How Our Island Was Made

Our island is really just the top of some mountains. There are all of these mountain ranges that run north and south along our side of America. See on the map if it is showing now. One of the mountain ranges is partly covered by the ocean. This is called the Insular Range. Insular just means islands and so it is the tops of these mountains that make up all the islands you see along the coast.

Why We Have So Many Mountains

Scientists that study the earth are called geologists. Geologists think they know why we have so many mountains. They think that the center of the earth is melted rock and that there are hard plates of the earth's crust floating and moving around on it. In some places those plates bump into each other. This is what they think is happening on the west coast of America. This makes two kinds of mountains.

Folded Mountains

When two plates meet they push into each other and the weaker one begins to fold and bend. The heavier one begins to slide under the lighter one.It looks a bit like this.

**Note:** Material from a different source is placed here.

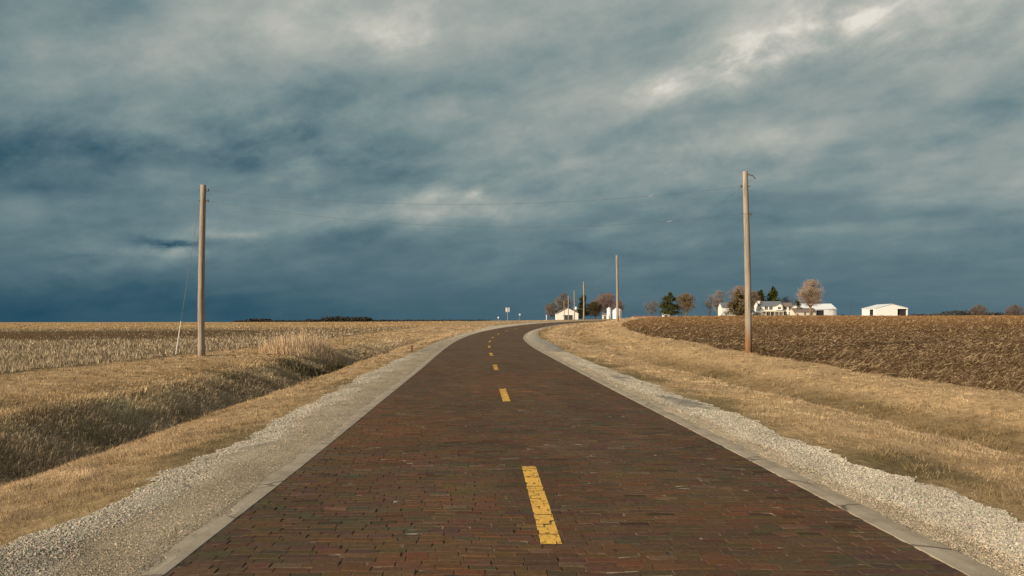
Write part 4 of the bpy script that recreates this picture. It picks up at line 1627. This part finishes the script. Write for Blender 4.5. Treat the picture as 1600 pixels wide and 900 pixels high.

When the heavy plate goes under, it makes the plate on top get folds and wrinkles. You can try this by sliding a hard book under the edge of a table cloth or the blanket on your bed. See how the softer thing makes folds? Well if those folds are softer rock and very big, then you get mountains. When you pushed your book under, did you notice since your push was all from one side, the wrinkles or folds in the cloth all went one way....well that is what happened here. The push is like this -----> against the coast so the wrinkles or mountains all go from north to south.

Volcanoes

The plate that is trying to get under the other one must go deeper and deeper into the earth and as it does that it starts to get hot and melt. You can guess what happens then!  A volcano!  Again see the pictures.


Another kind of mountain!

Ice

About 18,000 years ago there was an Ice Age and big glaciers covered most of this continent. We still have a glacier near where I live. Here it is. It is called the Comox Glacier. It looks like this even on our hot summer days.

Glaciers scrape at the sides of the mountains and make them very steep and jagged like this.

We have a lot of sharp jagged mountains like this on our island now that most of the glaciers are melted.

Do you remember that I explained that we live near a place where one part of the earth's crust is pushing under another part like this:

Well you must remember these are great hunks of rock not nice smooth dinner plates. They are rough. That means sometimes they get stuck. They just keep pushing together and the mountains bulge up a bit till suddenly they get unstuck....When you push a big piece of furniture and it finally moves, it is a jerky move, right? Well that is what happens when a plate that has been stuck suddenly moves. All the earth on top of it shakes...We call it an earthquake.

Have you head of big earthquakes knocking down buildings? Well that is not all they knock down. On Vancouver Island we do not have many big buildings but we have some big mountains. Earthquakes have knocked down pieces of our mountains sometimes. This is Mt. Colonel Foster. See the funny looking section on the right hand side. That is a landslide. A whole hunk of the mountain got shaken loose and fell down in a heep of rubble.


Water

Did you know that water can wear away stone and rock? It happens very slowly but in time where the waves have come crashing in against the side of a mountain the bits of rock break off and finally a cliff is formed. Some rocks are harder than others. If there is a softer section the waves will wash that part away faster and so you might get a cave or funny looking little bowls in the rock. In this picture the rocky shore looks a bit like the pictures you see of the moon up close. See the cave starting to form?